Die Entscheidung des Vorsitzenden wird bereits dadurch gestützt, dass sowohl der Angeklagte als auch dessen Betreuer und der Verteidiger keine Bedenken geäußert, sondern vielmehr einer Vertretung des Angeklagten durch Rechtsanwalt CC ausdrücklich zugestimmt haben (vgl. BGH, Urteil v. 24.02.2016 – 2 StR 319/15, juris). Vermag ein solches Einverständnis auch – wie das Hanseatische Oberlandesgericht (a.a.O. Rn.16) annimmt, in der Regel für sich gesehen den dargestellten Grundsatz nicht zu entkräften, so ist dies vorliegend jedoch zumindest deshalb der Fall, weil ein hinreichend überprüfbares, den Anforderungen des § 3 Abs. 2 S. 2 BORA genügendes Einverständnis des durch seinen Betreuer vertretenen Angeklagten erklärt worden ist. Dieser hat ausdrücklich bestätigt, nach ausführlicher Erörterung des Problemfeldes seien sowohl er als auch der Angeklagte selbst mit der Verteidigung durch Herrn Rechtsanwalt CC nicht nur einverstanden, eine solche werde vielmehr ausdrücklich gewünscht.

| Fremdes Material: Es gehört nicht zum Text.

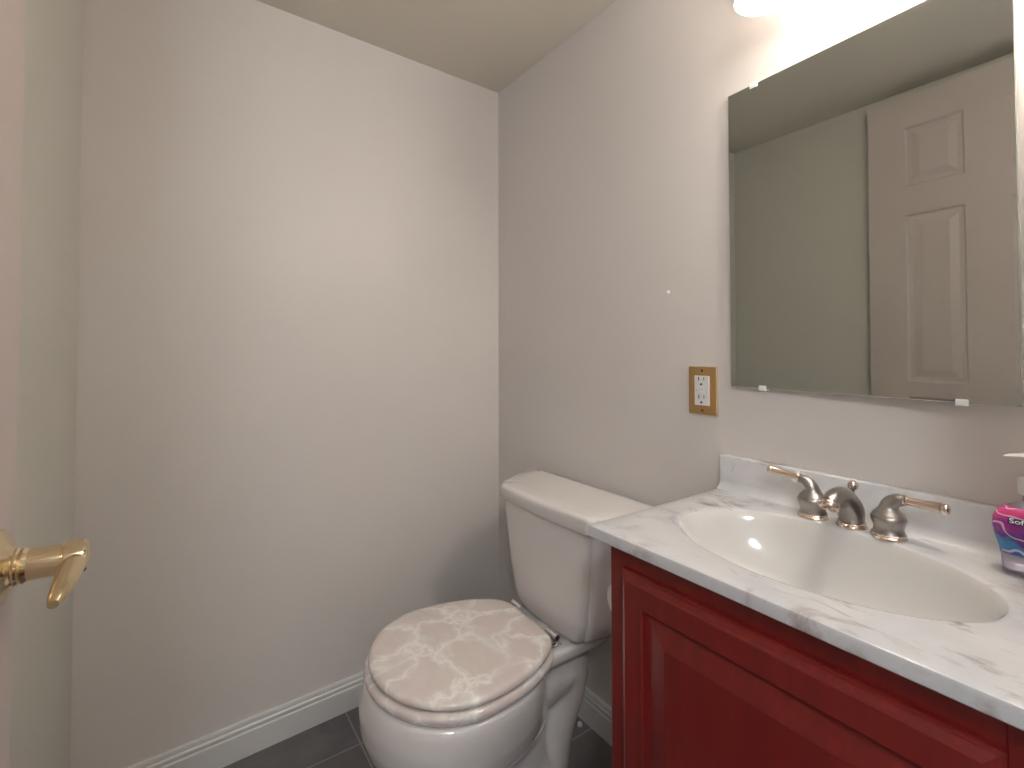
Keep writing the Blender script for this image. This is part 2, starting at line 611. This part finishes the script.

Die standesrechtliche Regelung des § 3 BORA ist als Orientierungshilfe bei der Frage, ob ein Interessenkonflikt besteht, heranzuziehen (vgl. BGH, Urteil v. 11.06.2014 a.a.O.).

Im Übrigen vermag ein allein aufgrund der abstrakten Gefahr seiner Entstehung prognostizierbarer Konflikt eine Überschreitung des nur beschränkt überprüfbaren Beurteilungsspielraums nicht automatisch aufzuzeigen.

Sonstige Umstände, welche der Bestellung des Pflichtverteidigers entgegenstehen könnten, sind nicht ersichtlich.

III.

Die Kostenentscheidung folgt entsprechend aus § 467 Abs. 1 StPO.